19.1 The Supplier shall:

(a) comply with all applicable laws, regulations and sanctions relating to antibribery and anti-corruption, including the Bribery Act 2010 (“Relevant Requirements”);

(b) promptly report to the Client any request or demand for any undue financial or other advantage of any kind received by the Supplier in connection with the performance of this Agreement

19.2 The Supplier shall procure that any person associated with the Supplier, who is performing services in connection with this Agreement, adheres to terms equivalent to those imposed on the Supplier in this Clause 19 (“Relevant Terms”). The Supplier shall be responsible for the observance and performance by such persons of the Relevant Terms, and shall be directly liable to the Client for any breach by such persons of any of the Relevant Terms

19.3 For the purpose of this Clause 19, the meaning of adequate procedures and foreign public official and whether a person is associated with another person shall be determined in accordance with section 7(2) of the Bribery Act 2010 (and any guidance issued under section 9 of that Act), section 6(5) and (6) of that Act and section 8 of that Act respectively.
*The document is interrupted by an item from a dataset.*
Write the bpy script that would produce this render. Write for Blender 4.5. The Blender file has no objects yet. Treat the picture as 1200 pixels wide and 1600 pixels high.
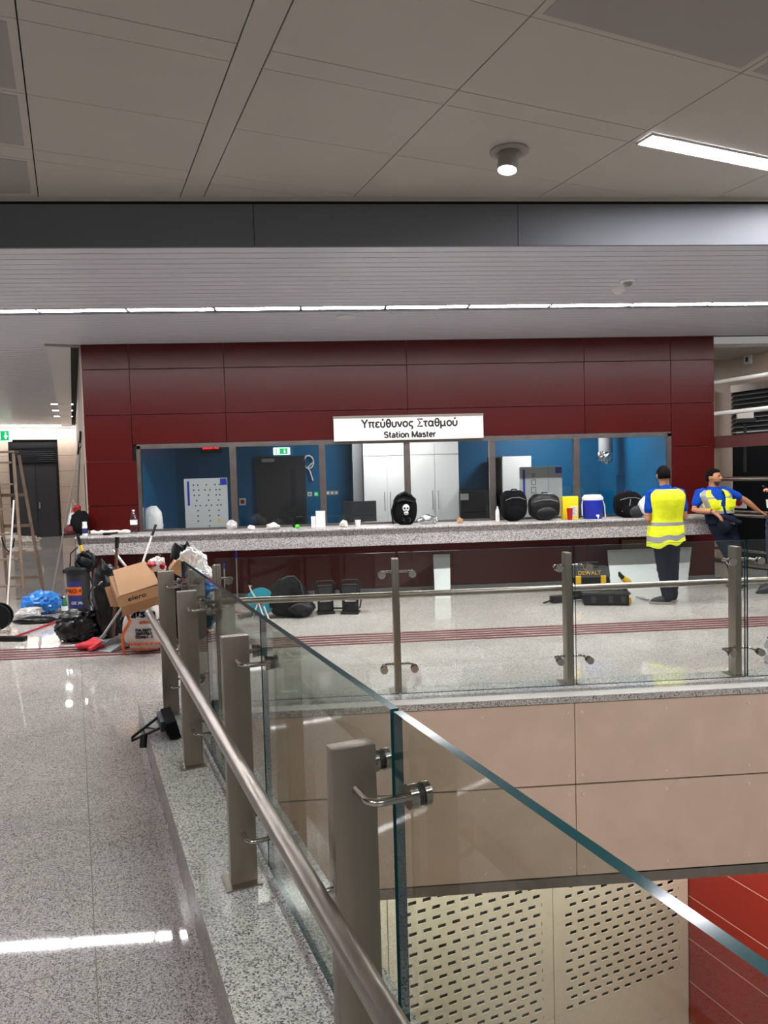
EXPO = 0.92
import bpy, bmesh, math, random
from mathutils import Vector, Matrix, noise
random.seed(7)
SC = bpy.context.scene
COL = SC.collection
PI = math.pi

# ------------------------------------------------------------------ camera
H, FPX = 1.7, 1128.0
_ps, _p, _r = math.radians(4.2), math.radians(2.86), math.radians(1.58)
CF = Vector((math.sin(_ps)*math.cos(_p), math.cos(_ps)*math.cos(_p), -math.sin(_p)))
_r0 = Vector((math.cos(_ps), -math.sin(_ps), 0)); _u0 = _r0.cross(CF)
CR = math.cos(_r)*_r0 - math.sin(_r)*_u0
CU = math.sin(_r)*_r0 + math.cos(_r)*_u0
CO = Vector((0, 0, H))
cam = bpy.data.cameras.new('camera'); camo = bpy.data.objects.new('camera', cam); COL.objects.link(camo)
cam.sensor_fit = 'VERTICAL'; cam.sensor_height = 24.0; cam.lens = 24.0*FPX/1600
cam.clip_start = 0.05; cam.clip_end = 200
camo.matrix_world = Matrix(((CR.x, CU.x, -CF.x, CO.x), (CR.y, CU.y, -CF.y, CO.y), (CR.z, CU.z, -CF.z, CO.z), (0, 0, 0, 1)))
SC.camera = camo

# measuring helpers: where a sight line meets a plane of the place
TH = math.radians(-19.05)
U = Vector((math.sin(TH), math.cos(TH), 0)); V = Vector((math.cos(TH), -math.sin(TH), 0))
def ray(x, y): return CF + CR*((x-600)/FPX) - CU*((y-800)/FPX)
def Zp(x, y, z=0.0):
    d = ray(x, y); return CO + d*((z-H)/d.z)
def Yp(x, y, Y):
    d = ray(x, y); return CO + d*(Y/d.y)
def Sp(x, y, s):
    d = ray(x, y); return CO + d*(s/d.dot(U))
def Vp(x, y, v):
    d = ray(x, y); return CO + d*(v/d.dot(V))
def sv(s, v, z=0.0): return U*s + V*v + Vector((0, 0, z))
RZ = TH and -TH          # rotation about z that turns +Y onto the rail direction
ROT = Matrix.Rotation(-TH, 4, 'Z')

# ------------------------------------------------------------------ materials
def lin(h):
    h = h.lstrip('#'); o = []
    for i in (0, 2, 4):
        c = int(h[i:i+2], 16)/255
        o.append(c/12.92 if c <= .04045 else ((c+.055)/1.055)**2.4)
    return (*o, 1)
def newmat(name):
    m = bpy.data.materials.new(name); m.use_nodes = True
    nt = m.node_tree; b = nt.nodes['Principled BSDF']
    return m, nt, b
def N(nt, t, **kw):
    n = nt.nodes.new(t)
    for k, v in kw.items():
        if k.startswith('_'): setattr(n, k[1:], v)
        else: n.inputs[k.replace('__', ' ')].default_value = v
    return n
def mat(name, col, rough=.5, metal=0, spec=.5, bump=0, bscale=60, emit=0, ecol=None, var=0, vscale=8, stretch=None, coat=0):
    m, nt, b = newmat(name)
    c = lin(col)
    b.inputs['Base Color'].default_value = c
    b.inputs['Roughness'].default_value = rough
    b.inputs['Metallic'].default_value = metal
    b.inputs['Specular IOR Level'].default_value = spec
    if coat: b.inputs['Coat Weight'].default_value = coat; b.inputs['Coat Roughness'].default_value = .08
    if emit:
        b.inputs['Emission Color'].default_value = lin(ecol or col); b.inputs['Emission Strength'].default_value = emit
    if bump or var:
        tc = N(nt, 'ShaderNodeTexCoord'); src = tc.outputs['Object']
        if stretch:
            mp = N(nt, 'ShaderNodeMapping'); mp.inputs['Scale'].default_value = stretch
            nt.links.new(src, mp.inputs['Vector']); src = mp.outputs['Vector']
    if var:
        nz = N(nt, 'ShaderNodeTexNoise', Scale=vscale, Detail=4.0); nt.links.new(src, nz.inputs['Vector'])
        mr = N(nt, 'ShaderNodeMapRange'); mr.inputs['To Min'].default_value = 1-var; mr.inputs['To Max'].default_value = 1+var
        mr.inputs['From Min'].default_value = .3; mr.inputs['From Max'].default_value = .7
        nt.links.new(nz.outputs['Fac'], mr.inputs['Value'])
        mx = N(nt, 'ShaderNodeVectorMath', _operation='SCALE'); mx.inputs[0].default_value = c[:3]
        nt.links.new(mr.outputs['Result'], mx.inputs['Scale']); nt.links.new(mx.outputs['Vector'], b.inputs['Base Color'])
    if bump:
        nz = N(nt, 'ShaderNodeTexNoise', Scale=bscale, Detail=3.0); nt.links.new(src, nz.inputs['Vector'])
        bp = N(nt, 'ShaderNodeBump', Strength=bump, Distance=.01); nt.links.new(nz.outputs['Fac'], bp.inputs['Height'])
        nt.links.new(bp.outputs['Normal'], b.inputs['Normal'])
    return m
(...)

For the purposes of this Clause 19 a person associated with the Supplier includes any subcontractor of the Supplier

19.4 In performing its obligations under this Agreement, the Supplier shall:

(a) comply with all applicable anti-slavery and human trafficking laws, statutes, regulations from time to time in force the Modern Slavery Act 2015; and

(b) not engage in any activity, practice or conduct that would constitute an offence under sections 1, 2 or 4, of the Modern Slavery Act 2015 if such activity, practice or conduct were carried out in the UK.